Required work — Look through the data below. Pick out the lines holding the string "from".

Information provided —
☆ ☆ ☆ ☆ ☆ ☆ ☆
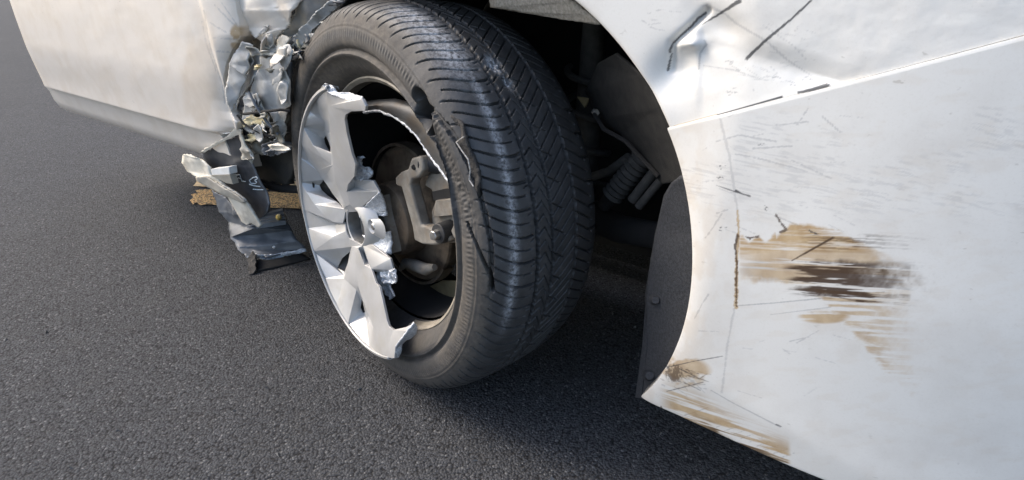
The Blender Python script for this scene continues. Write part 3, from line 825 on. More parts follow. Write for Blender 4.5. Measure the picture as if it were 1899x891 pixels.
for k in range(8, 46):
    if k < 24: cx_, cy_ = g_.uniform(448, 518), g_.uniform(206, 292)
    elif k < 36: cx_, cy_ = 455 + g_.uniform(0, 95), g_.uniform(58, 130)
    else:
        t_ = g_.uniform(0, 1); cx_, cy_ = 545 + t_*85, 98 - t_*88 + g_.normal(0, 6)
    L_, W_ = g_.uniform(9, 23), g_.uniform(3, 9); q_ = g_.uniform(0, math.pi); b_ = g_.uniform(-.03, .008) - (.02 if k >= 36 else 0)
    pp = []
    for u_, v_ in ((-1, -.3), (-.2, -1), (.5, -.6), (1, .1), (.3, .5), (.1, 1), (-.6, .7)):
        u_ *= L_*g_.uniform(.7, 1.2); v_ *= W_*g_.uniform(.6, 1.3)
        pp.append((cx_ + u_*math.cos(q_) - v_*math.sin(q_), cy_ + u_*math.sin(q_) + v_*math.cos(q_), b_ + g_.uniform(-.01, .01)))
    sheet('torn_shard', pp, shard_m[k % 8], T, amp=.005, freq=60, cuts=2, seed=50 + k, ragged=.002, thick=.0018)
tb('wire', void, [at(452, 212, .0), at(486, 208, .004), at(520, 204, .0), at(538, 206, -.01)], .0028, 8)
tb('wire', smoke, [at(462, 172, .004), at(474, 196, .006), at(494, 226, .002), at(516, 250, -.006)], .0030, 8)
tb('wire', void, [at(440, 214, .004), at(452, 230, .004), at(480, 246, -.002), at(510, 256, -.008)], .0024, 8)

# ---------------------------------------------------------------- tyre
def tyre():
    # outer bead -> sidewall -> tread -> inner sidewall : key (w, r)
    K = [(.060, .222), (.072, .226), (.082, .231), (.092, .238), (.101, .246), (.109, .255), (.116, .262), (.1205, .266), (.1195, .270), (.1175, .273), (.121, .277), (.1235, .285),
         (.1240, .295), (.1220, .306), (.1185, .316), (.1130, .325), (.1060, .333), (.0980, .3385), (.088, .3425), (.070, .3462), (.045, .3485), (.0, .3495),
         (-.045, .3485), (-.070, .3462), (-.088, .3425), (-.098, .3385), (-.106, .333), (-.115, .322), (-.122, .305), (-.121, .28), (-.105, .25), (-.085, .232)]
    K = np.array(K)
    s = np.concatenate([[0], np.cumsum(np.hypot(*(np.diff(K, axis=0).T)))])
    fine0, fine1 = s[13], s[27]
    ss = np.concatenate([np.linspace(0, fine0, 46, endpoint=False), np.linspace(fine0, fine1, 200, endpoint=False), np.linspace(fine1, s[-1], 14)])
    def cub(xq, y):
        m = np.gradient(y, s)
        i = np.clip(np.searchsorted(s, xq) - 1, 0, len(s)-2)
        h = s[i+1]-s[i]; t_ = (xq - s[i])/h
        return (2*t_**3-3*t_**2+1)*y[i] + (t_**3-2*t_**2+t_)*h*m[i] + (-2*t_**3+3*t_**2)*y[i+1] + (t_**3-t_**2)*h*m[i+1]
    w = cub(ss, K[:, 0]); r = cub(ss, K[:, 1])
    dw = np.gradient(w, ss); dr = np.gradient(r, ss); L = np.hypot(dw, dr)
    nw, nr = dr/L*0, dw/L*0
    nr, nw = -dw/L, dr/L                       # outward normal of the profile (r, w)
    NP = 1700
    ph = np.linspace(0, 2*math.pi, NP, endpoint=False)[:, None]
    W = np.repeat(w[None], NP, 0); Rr = np.repeat(r[None], NP, 0); PH = np.repeat(ph, len(w), 1)
    dep = np.zeros_like(W)
    def cut(d, width, depth):                  # d: distance in metres from groove centre
        return depth*smooth((width/2 - np.abs(d))/.0007 + .5)
    Rm = .347
    # circumferential grooves
    tread = (Rr > .333)
    for wc, wd, dp_ in ((.040, .0062, .0066), (.009, .0052, .006), (-.042, .0058, .006)):
        dep = np.maximum(dep, cut(W - wc + .0006*np.sin(PH*58*2), wd, dp_))
    N = 58
    def lat(shift, lo, hi, wd, dp_, n_=N, off=0., wob=0.):
        f = (PH*n_/(2*math.pi) + shift + off) % 1.0
        d = (f - .5)*2*math.pi*Rm/n_
        wid = wd if np.ndim(wd) else wd
        inside = smooth((W - lo)/.0012 + .5)*smooth((hi - W)/.0012 + .5)
        return cut(d, wid, dp_)*inside
    # outer shoulder: arched lateral grooves, wide at the rib, dying out on the sidewall
    xsh = np.clip((W - .04)/.075, 0, 1)
    arch = .55*xsh - 1.25*xsh**2
    dep = np.maximum(dep, lat(arch, .0425, .1175, .0036 - .0013*xsh, .0064*(1 - .45*xsh)))
    dep = np.maximum(dep, lat(arch, .050, .111, .0020, .0034, off=.5))
    dep = np.maximum(dep, lat(arch*0 + 8*(W - .05), .0425, .052, .0015, .003, off=.25))
    # rib 2: kinked sipes
    kk = np.abs(((W - .011)/.027) - .5)*.9
    dep = np.maximum(dep, lat(-14*(W - .01) + kk, .011, .038, .0024, .0048, off=.1))
    # rib 3: herring-bone
    dep = np.maximum(dep, lat(22*(W + .042), -.040, .007, .0023, .0048, off=.0))
    dep = np.maximum(dep, lat(-16*(W + .015), -.016, .007, .0019, .004, off=.4))
    # rib 4 and inner shoulder
    dep = np.maximum(dep, lat(-15*(W + .045), -.085, -.045, .0024, .0048, off=.2))
    dep = np.maximum(dep, lat(-3*(W + .08), -.118, -.078, .0034, .0055, off=.65))
    dep = np.maximum(dep, lat(22*(W + .042), -.040, .007, .0020, .0042, off=.5))
    dep = np.maximum(dep, lat(-15*(W + .045), -.085, -.045, .0021, .0042, off=.7))
    dep = np.maximum(dep, lat(-14*(W - .01) + kk, .011, .038, .0018, .004, off=.6))
    dep *= tread + (~tread)*smooth((Rr - .316)/.012)
    # sidewall relief: thin moulded rings
    for rc, hh, wd in ((.305, -.0007, .0016), (.311, -.0007, .0016), (.268, -.0016, .004), (.2745, .0022, .005)):
        sel = (W > .09)
        dep += sel*hh*np.exp(-((Rr - rc)/wd)**2)
    # damage measured as sidewall polar positions (degrees, r)
    D = np.degrees((PH + math.pi) % (2*math.pi) - math.pi)
    sel = W > .055
    gash = sel*np.exp(-(((D - 47 - (Rr - .285)*100)/5.2)**2)**1)*np.exp(-((Rr - .285)/.019)**2)
    dep += .034*smooth((gash - .22)/.22)
    slump = sel*smooth((44 - D)/6)*smooth((D - 2)/22)*np.exp(-((Rr - .282 - .012*np.sin(D*.12))/.026)**4)
    ridg = vnoise(D*.9, Rr*300, 3)*.6 + vnoise(D*2.1, Rr*500, 8)*.4
    dep += slump*(.006 + .0035*ridg)
    lipd, _ = seg_dist(D, Rr*1000, [(48, 300), (36, 318), (24, 326), (10, 330), (-4, 328)])
    dep += sel*.012*smooth((1.9 - lipd + 1.6*vnoise(D*1.5, Rr*200, 4))/1.4)*smooth((50 - D)/3)*smooth((D + 6)/4)*.55
    cutd, _ = seg_dist(D*5.6, Rr*1000, [(80, 298), (50, 312), (22, 322), (2, 329), (-18, 331)])
    dep += sel*.016*smooth((2.6 - cutd)/1.6)
    serr = (W > .09)*np.exp(-((Rr - .2985)/.0045)**2)
    dep += serr*.0006*np.sin(PH*260)
    # chunk out of rib 2
    chunk = np.exp(-((D - 50.5)/2.2)**2)*np.exp(-((W - .020)/.010)**2) + np.exp(-((D - 45)/1.6)**2)*np.exp(-((W - .014)/.006)**2)
    dep += tread*.007*chunk*(.4 + vnoise(D*2, W*600, 6))
    dep += .0006*(fbm(D*.6, W*120, 11) - .5)
    R2_ = Rr - dep*nr*np.sign(1); W2 = W - dep*nw
    # dust and scuffs
    sidew = smooth((.336 - Rr)/.014)*(W > 0)
    dust = sidew*(.80 - .55*smooth((20 - np.abs(D - 35) + 12)/14)) + .10
    dark_band = np.exp(-((Rr - .297)/.008)**2)*smooth((40 - np.abs(D - 92))/18)
    dust = dust*(1 - .55*dark_band) + .18*smooth((D - 60)/40)*tread
    dust = dust*(1 - .6*smooth((-20 - D)/30)*smooth((D + 175)/20))
    scuff = tread*np.exp(-((W - .075)/.022)**2)*smooth((22 - np.abs(D - 64))/14)*1.0
    scuff = np.maximum(scuff, tread*np.exp(-((W - .070 + .0003*(D-40))/.007)**2)*smooth((D + 20)/15)*smooth((60 - D)/20)*.8)
    scuff = np.maximum(scuff, 1.6*np.clip(chunk, 0, 1)*tread)
    C, e1, e2, nn = WHEEL
    P = C + R2_[..., None]*(np.cos(PH)[..., None]*e1 + np.sin(PH)[..., None]*e2) + W2[..., None]*nn
    # flattened a little where it stands
    low = P[..., 2] < .004
    P[..., 2] = np.where(low, .004 + (P[..., 2] - .004)*.12, P[..., 2])
    P[..., 2] = np.clip(P[..., 2], .0015, None)
    return mk('tyre', P.reshape(-1, 3), grid_faces(NP, len(w), True), rubber, T, attrs=dict(dust=dust.ravel(), scuff=np.clip(scuff, 0, 1).ravel()), sharp=50,
              label='scuffed black tyre with a torn sidewall')
tyre_o = tyre()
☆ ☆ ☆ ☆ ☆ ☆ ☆
Solution —
The Blender Python script for this scene continues. Write part 3, from line 825 on. More parts follow. Write for Blender 4.5. Measure the picture as if it were 1899x891 pixels.
    def cut(d, width, depth):                  # d: distance in metres from groove centre